I look for insight into our human drives, instincts, and habits, and then can better understand what the animal in me is supposed to be doing rather than what I have been told to do or have learned to do from other humans.

Here are a few things that I have observed and applied to my health philosophy:

1. Giraffes don’t count calories and neither should we.

The whole concept of calorie counting will hopefully disappear soon. While I think it is very important to know what foods are calorie dense so that we can eat them in moderation, more and more studies are coming out showing just how ineffective, incorrect and stressful calorie counting can be as a long-term strategy. Do we want to live our lives by putting so much effort into calculating every bite?

No way!

When we eat real food, found in nature, we can stop worrying about measurements and still manage our weight, all while still enjoying life.

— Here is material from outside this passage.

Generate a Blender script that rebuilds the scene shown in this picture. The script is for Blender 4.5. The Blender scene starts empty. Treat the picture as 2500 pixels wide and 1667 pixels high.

2. Koalas area always caught up on sleep.

Of course we can’t (and don’t want to) sleep most of the day like koala bears who sleep more than they are awake, but my point is that we need sleep to function. Most of us need around seven or eight hours but rarely get it. Lack of sleep will show up in some area of your life, and it’s taking something away from you.

3. Lions do interval training.

Have you ever seen an animal in nature going out for a jog? Nope? Didn’t think so. Animals run really fast or rest. If there is food, they run to it. If there is a danger, they run from it. Finding shelter or attracting a mate might get some activity too. This is a clue to me that our bodies were designed for interval training! Walking with short bursts of speed. A spin class. Dancing. Just add bursts of intensity to any activity and follow it up with a period of rest and you are doing what nature intended.

4. Gorillas love to eat in groups. 

Gorillas hang with other gorillas, and together they eat, drink and nap. Social connections are critical for our health. When life gets busy with work, children, and an endless to-do list, sometimes friend time is the first thing to go. Reconnect with your gorilla gang and make sure you have something on the calendar to look forward to together. It’s good for your health.

5. Cheetahs don’t eat and run at the same time.

You may not eat while you are literally running. That’s hard to do, but you are probably eating while doing other stressful tasks. Are you eating in the car? Are you eating while doing work or in front of the TV? Are you eating so fast that you can barely taste your food?

Sadly, when we’re eating while doing almost anything else, our bodies are in stress mode, just as if we were in danger. We need to slow down and rest so we can properly digest.

Instead of eating at our desks or on the fly, we achieve much better results if we take a real break and actually taste and enjoy our food.